Quote the material below exactly as written, from the first line to the line that holds "so.location = (20, -60, 80)", endpoints included.
···
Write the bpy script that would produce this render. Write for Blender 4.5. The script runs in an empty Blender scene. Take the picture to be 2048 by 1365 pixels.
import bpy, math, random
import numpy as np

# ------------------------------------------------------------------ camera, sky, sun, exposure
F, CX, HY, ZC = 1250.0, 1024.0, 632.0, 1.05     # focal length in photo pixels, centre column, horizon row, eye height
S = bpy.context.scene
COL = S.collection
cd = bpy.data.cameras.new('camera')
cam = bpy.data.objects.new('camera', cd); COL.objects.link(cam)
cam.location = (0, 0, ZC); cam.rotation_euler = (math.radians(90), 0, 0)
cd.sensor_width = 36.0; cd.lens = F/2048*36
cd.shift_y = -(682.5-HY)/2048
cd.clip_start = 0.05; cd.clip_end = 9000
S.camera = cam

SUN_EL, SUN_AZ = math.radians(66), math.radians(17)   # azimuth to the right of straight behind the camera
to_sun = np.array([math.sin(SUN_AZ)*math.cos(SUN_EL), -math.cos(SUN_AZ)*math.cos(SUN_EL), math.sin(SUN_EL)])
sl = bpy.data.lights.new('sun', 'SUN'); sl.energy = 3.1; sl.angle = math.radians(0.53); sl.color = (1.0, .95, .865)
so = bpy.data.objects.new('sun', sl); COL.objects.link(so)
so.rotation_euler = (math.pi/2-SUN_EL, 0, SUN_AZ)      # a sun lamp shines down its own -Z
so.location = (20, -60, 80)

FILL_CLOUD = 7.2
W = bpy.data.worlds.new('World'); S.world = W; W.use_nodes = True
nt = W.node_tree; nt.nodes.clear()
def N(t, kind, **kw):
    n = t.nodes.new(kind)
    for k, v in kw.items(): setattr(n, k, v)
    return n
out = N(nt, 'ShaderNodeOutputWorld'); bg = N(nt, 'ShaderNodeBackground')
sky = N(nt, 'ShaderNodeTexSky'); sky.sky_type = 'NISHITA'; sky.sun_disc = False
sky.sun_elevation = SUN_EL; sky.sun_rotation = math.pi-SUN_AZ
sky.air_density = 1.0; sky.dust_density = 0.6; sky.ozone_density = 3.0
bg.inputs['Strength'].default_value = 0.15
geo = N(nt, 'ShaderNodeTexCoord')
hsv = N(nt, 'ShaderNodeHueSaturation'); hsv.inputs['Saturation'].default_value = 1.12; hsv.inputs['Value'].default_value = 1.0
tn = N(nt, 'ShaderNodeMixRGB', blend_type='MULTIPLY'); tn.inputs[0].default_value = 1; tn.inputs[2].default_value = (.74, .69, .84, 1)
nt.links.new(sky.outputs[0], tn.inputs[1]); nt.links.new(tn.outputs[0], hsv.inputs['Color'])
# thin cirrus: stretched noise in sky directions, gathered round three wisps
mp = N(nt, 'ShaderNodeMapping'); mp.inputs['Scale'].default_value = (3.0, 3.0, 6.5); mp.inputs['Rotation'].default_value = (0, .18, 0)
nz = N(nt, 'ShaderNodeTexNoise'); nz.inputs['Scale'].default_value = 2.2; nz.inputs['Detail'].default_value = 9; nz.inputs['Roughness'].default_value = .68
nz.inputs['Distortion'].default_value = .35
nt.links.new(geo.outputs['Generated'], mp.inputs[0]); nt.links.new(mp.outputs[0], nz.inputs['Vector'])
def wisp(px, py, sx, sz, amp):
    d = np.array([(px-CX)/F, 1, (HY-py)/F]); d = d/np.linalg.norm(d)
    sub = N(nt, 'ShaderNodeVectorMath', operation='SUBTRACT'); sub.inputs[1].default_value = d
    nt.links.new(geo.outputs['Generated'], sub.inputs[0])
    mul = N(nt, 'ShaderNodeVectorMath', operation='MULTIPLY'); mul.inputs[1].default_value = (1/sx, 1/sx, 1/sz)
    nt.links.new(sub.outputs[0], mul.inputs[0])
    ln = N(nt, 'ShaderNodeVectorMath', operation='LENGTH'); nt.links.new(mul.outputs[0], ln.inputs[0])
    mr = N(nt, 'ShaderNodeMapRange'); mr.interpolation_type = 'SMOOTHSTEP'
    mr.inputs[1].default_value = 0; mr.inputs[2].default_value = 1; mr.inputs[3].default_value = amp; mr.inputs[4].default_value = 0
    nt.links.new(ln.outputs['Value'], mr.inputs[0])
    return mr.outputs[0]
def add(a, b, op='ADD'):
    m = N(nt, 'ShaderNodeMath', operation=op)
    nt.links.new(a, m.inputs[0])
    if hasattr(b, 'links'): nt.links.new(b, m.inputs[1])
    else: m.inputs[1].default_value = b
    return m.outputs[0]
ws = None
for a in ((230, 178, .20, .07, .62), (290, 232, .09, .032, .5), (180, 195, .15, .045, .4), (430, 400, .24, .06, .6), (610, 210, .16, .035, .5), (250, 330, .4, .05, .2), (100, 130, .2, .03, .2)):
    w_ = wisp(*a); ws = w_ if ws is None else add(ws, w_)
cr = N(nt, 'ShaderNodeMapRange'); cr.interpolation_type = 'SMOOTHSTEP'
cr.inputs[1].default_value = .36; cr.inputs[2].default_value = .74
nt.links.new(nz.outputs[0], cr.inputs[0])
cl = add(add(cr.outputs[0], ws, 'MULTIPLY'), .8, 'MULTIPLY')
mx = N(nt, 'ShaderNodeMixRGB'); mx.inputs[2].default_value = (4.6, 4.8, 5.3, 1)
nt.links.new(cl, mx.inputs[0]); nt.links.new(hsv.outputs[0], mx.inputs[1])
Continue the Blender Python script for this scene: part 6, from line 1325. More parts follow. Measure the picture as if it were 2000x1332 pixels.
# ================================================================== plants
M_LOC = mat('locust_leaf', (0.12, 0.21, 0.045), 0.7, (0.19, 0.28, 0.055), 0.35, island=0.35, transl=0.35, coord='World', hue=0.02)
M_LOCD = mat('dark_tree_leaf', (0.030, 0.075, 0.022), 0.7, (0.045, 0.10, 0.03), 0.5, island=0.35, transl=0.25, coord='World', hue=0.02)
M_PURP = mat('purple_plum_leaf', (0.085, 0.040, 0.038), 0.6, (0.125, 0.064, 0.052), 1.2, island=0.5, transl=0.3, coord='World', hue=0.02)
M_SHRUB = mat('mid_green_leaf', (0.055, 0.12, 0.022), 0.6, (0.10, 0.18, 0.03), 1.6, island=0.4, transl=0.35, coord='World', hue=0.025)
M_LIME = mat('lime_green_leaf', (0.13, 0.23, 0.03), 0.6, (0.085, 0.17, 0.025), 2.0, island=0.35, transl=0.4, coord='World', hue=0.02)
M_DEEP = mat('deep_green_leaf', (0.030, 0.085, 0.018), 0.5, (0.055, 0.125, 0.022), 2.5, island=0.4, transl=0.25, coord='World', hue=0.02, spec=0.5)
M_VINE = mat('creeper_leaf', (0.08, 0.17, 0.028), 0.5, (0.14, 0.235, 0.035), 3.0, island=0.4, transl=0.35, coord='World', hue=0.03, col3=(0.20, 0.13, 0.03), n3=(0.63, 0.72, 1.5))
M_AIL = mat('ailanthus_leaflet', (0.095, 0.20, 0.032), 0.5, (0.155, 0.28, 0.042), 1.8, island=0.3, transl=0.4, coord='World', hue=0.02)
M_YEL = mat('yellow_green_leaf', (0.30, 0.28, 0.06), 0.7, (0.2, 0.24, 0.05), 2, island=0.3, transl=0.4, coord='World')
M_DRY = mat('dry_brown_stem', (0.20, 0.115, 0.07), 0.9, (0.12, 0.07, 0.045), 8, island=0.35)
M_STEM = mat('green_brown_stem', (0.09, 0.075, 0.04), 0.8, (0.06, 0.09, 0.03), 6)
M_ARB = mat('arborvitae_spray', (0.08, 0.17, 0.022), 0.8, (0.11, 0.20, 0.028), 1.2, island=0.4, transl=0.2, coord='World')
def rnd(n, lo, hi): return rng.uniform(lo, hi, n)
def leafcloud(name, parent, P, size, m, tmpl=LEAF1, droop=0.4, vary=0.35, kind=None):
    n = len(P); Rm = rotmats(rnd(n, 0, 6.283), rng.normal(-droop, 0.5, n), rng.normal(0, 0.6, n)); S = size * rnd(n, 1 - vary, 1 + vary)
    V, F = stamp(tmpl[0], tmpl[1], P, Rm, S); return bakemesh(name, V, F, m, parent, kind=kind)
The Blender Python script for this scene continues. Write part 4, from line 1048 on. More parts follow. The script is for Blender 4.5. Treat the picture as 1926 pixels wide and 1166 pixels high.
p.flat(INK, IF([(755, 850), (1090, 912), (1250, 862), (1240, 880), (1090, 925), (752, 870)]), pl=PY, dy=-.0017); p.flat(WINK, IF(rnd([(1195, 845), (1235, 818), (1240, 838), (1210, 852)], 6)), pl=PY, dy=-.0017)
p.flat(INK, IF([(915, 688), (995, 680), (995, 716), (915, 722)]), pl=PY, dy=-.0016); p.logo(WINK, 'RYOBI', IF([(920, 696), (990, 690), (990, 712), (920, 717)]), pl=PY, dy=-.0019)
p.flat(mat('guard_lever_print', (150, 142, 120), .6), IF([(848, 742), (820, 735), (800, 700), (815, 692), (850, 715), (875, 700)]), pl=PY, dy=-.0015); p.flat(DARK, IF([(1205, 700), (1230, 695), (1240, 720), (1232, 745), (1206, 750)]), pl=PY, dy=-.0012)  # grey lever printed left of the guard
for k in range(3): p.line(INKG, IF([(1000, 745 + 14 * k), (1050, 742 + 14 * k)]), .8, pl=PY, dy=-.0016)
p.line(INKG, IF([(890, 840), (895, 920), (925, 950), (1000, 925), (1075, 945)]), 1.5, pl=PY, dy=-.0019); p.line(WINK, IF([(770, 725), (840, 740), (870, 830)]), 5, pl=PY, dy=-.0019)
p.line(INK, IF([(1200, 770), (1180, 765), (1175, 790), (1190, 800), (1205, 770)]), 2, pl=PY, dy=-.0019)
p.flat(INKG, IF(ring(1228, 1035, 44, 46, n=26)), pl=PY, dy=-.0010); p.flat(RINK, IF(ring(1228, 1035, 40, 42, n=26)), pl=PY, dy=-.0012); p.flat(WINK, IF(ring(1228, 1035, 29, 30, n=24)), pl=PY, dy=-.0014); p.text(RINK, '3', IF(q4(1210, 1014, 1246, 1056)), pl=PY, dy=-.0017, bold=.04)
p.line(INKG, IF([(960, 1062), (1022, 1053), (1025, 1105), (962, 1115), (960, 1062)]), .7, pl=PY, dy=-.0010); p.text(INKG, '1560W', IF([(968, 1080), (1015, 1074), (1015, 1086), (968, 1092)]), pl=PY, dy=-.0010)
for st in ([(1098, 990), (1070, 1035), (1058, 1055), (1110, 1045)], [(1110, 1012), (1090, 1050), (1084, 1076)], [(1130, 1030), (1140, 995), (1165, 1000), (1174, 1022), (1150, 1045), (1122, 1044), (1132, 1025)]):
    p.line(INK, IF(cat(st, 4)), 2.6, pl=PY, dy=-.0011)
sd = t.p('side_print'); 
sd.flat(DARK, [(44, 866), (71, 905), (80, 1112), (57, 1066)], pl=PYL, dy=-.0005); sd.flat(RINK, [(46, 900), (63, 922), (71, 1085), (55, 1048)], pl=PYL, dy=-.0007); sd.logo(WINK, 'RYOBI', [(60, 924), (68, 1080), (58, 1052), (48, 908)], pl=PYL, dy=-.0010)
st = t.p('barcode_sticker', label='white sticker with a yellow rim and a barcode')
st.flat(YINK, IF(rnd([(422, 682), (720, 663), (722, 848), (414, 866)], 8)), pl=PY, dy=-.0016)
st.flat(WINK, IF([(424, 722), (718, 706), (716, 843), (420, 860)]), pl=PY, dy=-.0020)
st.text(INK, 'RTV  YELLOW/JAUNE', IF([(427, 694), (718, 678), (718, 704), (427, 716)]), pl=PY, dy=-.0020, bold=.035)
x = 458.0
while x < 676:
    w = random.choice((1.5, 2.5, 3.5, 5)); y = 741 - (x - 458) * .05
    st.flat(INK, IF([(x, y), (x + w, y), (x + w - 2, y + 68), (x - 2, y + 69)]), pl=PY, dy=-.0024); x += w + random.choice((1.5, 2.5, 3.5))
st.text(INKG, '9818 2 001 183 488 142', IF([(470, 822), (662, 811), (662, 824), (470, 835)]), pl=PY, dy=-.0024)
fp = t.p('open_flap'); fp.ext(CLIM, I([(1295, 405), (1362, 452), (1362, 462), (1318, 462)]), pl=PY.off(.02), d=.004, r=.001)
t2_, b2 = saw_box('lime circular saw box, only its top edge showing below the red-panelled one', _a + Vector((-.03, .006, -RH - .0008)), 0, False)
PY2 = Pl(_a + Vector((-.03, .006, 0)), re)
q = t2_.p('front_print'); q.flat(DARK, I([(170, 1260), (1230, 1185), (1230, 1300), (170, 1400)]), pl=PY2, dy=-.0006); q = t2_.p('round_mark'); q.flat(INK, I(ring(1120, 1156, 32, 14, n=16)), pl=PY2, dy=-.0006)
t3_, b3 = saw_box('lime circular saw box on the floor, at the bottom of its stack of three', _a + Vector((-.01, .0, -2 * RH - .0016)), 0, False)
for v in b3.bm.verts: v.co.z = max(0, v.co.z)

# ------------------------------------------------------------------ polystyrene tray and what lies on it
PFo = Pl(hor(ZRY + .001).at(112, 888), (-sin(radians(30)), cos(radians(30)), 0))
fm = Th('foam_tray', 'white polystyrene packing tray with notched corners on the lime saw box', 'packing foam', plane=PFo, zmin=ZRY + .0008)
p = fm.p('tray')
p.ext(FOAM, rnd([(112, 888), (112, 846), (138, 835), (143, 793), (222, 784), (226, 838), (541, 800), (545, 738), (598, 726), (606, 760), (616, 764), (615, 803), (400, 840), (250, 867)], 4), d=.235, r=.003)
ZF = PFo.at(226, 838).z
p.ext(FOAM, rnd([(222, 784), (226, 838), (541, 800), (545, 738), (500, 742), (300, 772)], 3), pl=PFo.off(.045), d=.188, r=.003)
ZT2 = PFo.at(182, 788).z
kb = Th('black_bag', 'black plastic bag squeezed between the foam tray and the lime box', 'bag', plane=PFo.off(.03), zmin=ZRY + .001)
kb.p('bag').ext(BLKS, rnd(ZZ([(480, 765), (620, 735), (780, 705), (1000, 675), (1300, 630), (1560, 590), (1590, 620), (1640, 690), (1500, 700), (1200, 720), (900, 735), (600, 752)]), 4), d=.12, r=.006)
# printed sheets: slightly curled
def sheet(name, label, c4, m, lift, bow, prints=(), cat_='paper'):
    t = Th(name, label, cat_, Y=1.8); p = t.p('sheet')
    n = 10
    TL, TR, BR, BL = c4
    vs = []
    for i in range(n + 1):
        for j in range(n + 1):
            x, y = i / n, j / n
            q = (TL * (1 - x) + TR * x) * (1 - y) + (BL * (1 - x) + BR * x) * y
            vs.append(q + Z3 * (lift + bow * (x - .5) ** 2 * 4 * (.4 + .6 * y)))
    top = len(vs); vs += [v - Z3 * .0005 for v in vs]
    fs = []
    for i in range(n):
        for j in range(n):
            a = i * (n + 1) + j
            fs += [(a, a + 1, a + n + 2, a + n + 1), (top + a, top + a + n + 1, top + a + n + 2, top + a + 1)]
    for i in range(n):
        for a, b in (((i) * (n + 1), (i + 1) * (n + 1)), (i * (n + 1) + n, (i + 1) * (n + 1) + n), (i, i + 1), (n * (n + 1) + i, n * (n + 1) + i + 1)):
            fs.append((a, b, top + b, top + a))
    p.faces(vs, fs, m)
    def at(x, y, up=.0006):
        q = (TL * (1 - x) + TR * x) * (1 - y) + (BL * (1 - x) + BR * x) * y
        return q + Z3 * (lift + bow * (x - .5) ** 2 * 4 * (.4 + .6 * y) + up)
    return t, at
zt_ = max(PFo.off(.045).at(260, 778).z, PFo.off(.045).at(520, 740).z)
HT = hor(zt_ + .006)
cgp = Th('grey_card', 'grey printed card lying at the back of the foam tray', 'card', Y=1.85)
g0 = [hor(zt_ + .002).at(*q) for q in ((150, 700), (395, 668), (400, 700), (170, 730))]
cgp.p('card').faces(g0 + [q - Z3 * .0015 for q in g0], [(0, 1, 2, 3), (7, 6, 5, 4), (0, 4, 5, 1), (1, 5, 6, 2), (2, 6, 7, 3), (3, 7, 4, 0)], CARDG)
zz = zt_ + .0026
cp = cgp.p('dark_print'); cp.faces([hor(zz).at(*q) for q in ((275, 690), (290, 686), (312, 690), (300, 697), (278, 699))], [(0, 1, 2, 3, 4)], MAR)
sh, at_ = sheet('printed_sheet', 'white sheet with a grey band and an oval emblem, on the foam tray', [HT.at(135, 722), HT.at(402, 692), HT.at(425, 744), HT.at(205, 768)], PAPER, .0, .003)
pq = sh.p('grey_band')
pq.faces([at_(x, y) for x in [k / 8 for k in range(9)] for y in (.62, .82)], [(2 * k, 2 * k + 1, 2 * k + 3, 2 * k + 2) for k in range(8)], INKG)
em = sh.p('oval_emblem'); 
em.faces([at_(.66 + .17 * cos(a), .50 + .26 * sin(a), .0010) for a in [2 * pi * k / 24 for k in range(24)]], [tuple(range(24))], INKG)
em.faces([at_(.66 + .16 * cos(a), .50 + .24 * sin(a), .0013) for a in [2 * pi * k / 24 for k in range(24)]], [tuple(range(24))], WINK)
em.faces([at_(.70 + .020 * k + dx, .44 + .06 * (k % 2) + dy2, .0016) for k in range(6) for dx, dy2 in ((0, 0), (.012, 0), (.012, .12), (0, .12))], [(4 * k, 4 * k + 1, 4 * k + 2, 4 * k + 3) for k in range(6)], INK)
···
• _Output of the task_
Write the bpy script that would produce this render. Write for Blender 4.5. The script runs in an empty Blender scene. Take the picture to be 2048 by 1365 pixels.
import bpy, math, random
import numpy as np

# ------------------------------------------------------------------ camera, sky, sun, exposure
F, CX, HY, ZC = 1250.0, 1024.0, 632.0, 1.05     # focal length in photo pixels, centre column, horizon row, eye height
S = bpy.context.scene
COL = S.collection
cd = bpy.data.cameras.new('camera')
cam = bpy.data.objects.new('camera', cd); COL.objects.link(cam)
cam.location = (0, 0, ZC); cam.rotation_euler = (math.radians(90), 0, 0)
cd.sensor_width = 36.0; cd.lens = F/2048*36
cd.shift_y = -(682.5-HY)/2048
cd.clip_start = 0.05; cd.clip_end = 9000
S.camera = cam

SUN_EL, SUN_AZ = math.radians(66), math.radians(17)   # azimuth to the right of straight behind the camera
to_sun = np.array([math.sin(SUN_AZ)*math.cos(SUN_EL), -math.cos(SUN_AZ)*math.cos(SUN_EL), math.sin(SUN_EL)])
sl = bpy.data.lights.new('sun', 'SUN'); sl.energy = 3.1; sl.angle = math.radians(0.53); sl.color = (1.0, .95, .865)
so = bpy.data.objects.new('sun', sl); COL.objects.link(so)
so.rotation_euler = (math.pi/2-SUN_EL, 0, SUN_AZ)      # a sun lamp shines down its own -Z
so.location = (20, -60, 80)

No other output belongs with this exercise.